Here, it is also to be remembered
that, the compensation of rent is to be based on suggestions of the members of
the society and are generally based on the rate of rents in adjoining area of
the society building. If such aspects are kept open for quotation, the lower rent
rate offer will not be acceptable by the society & higher rent rate will
ultimately influence final total offer. The rent amount can never be made
quotable in comparable format considering that the rents have certain
escalation every year, includes brokerage & has to be offered till the
rehabilitation, which can extend beyond mentioned time period. Hence, the rent
amount requires to be estimated in Project Report on above basis considering
certain buffer period of allowable extension & needs to be mentioned in
tender on` per month’ basis with escalation details per year including
brokerage per year & mentioned to be payable till the rehabilitation of the
society members in permanent alternate accommodation.
Tender to be converted into the Redevelopment Agreement
Since all the details i.e. all
the requirements, quantities, available provisions, terms & conditions,
specifications etc are required to be mentioned in the tender to get the
correct quotation from the tenderer, the tenders are always in the format of
the contract agreement & at the time of the acceptance, the tender is
converted into the contract agreement. Usually the building construction
contract agreements are prepared, invited & concluded by Architects/ PMCs.

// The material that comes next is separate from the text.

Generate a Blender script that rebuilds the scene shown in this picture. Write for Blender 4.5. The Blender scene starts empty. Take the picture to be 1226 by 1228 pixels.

Hence preparing Redevelopment Tender & finally converting it to
Redevelopment Agreement has also been the responsibility of PMC. The govt
directives 79A, recognise this ability of PMC & hence do not prescribe for
any requirement of legal adviser in this aspect. Though many societies tend to hire
legal adviser for preparing redevelopment agreement which is not required
considering that the tender document is itself to be converted into
redevelopment agreement. Hiring both entities i.e. PMC as well as legal adviser
to prepare the redevelopment agreement may cause the possibility of creating
contradictions in tender & redevelopment agreement which may favour the
Developer in case work goes in dispute. At the most the redevelopment agreement
can be got vetted from the legal adviser to ascertain its legal validity
particularly regarding clauses like termination of agreement, liquidated
damages etc. Also the legal adviser can be hired to prepare the draft of the
power of attorney to be given to the developer to represent the society while
carrying out the construction & the agreements of the members individually
with the developer for the permanent alternate accommodation. However, the
power of attorney, should be carefully worded, particularly not allowing the
developer to use it to mortgage the property/ society land to raise the
capital. The format of both these documents shall also be made part of the
tender document to avoid any dispute at later stage. It should be mentioned
that, if any term(s) mentioned in these documents contradict with the contents
of the redevelopment agreement in any way, the terms mentioned in redevelopment
agreement shall always supersede & hold good in such circumstances.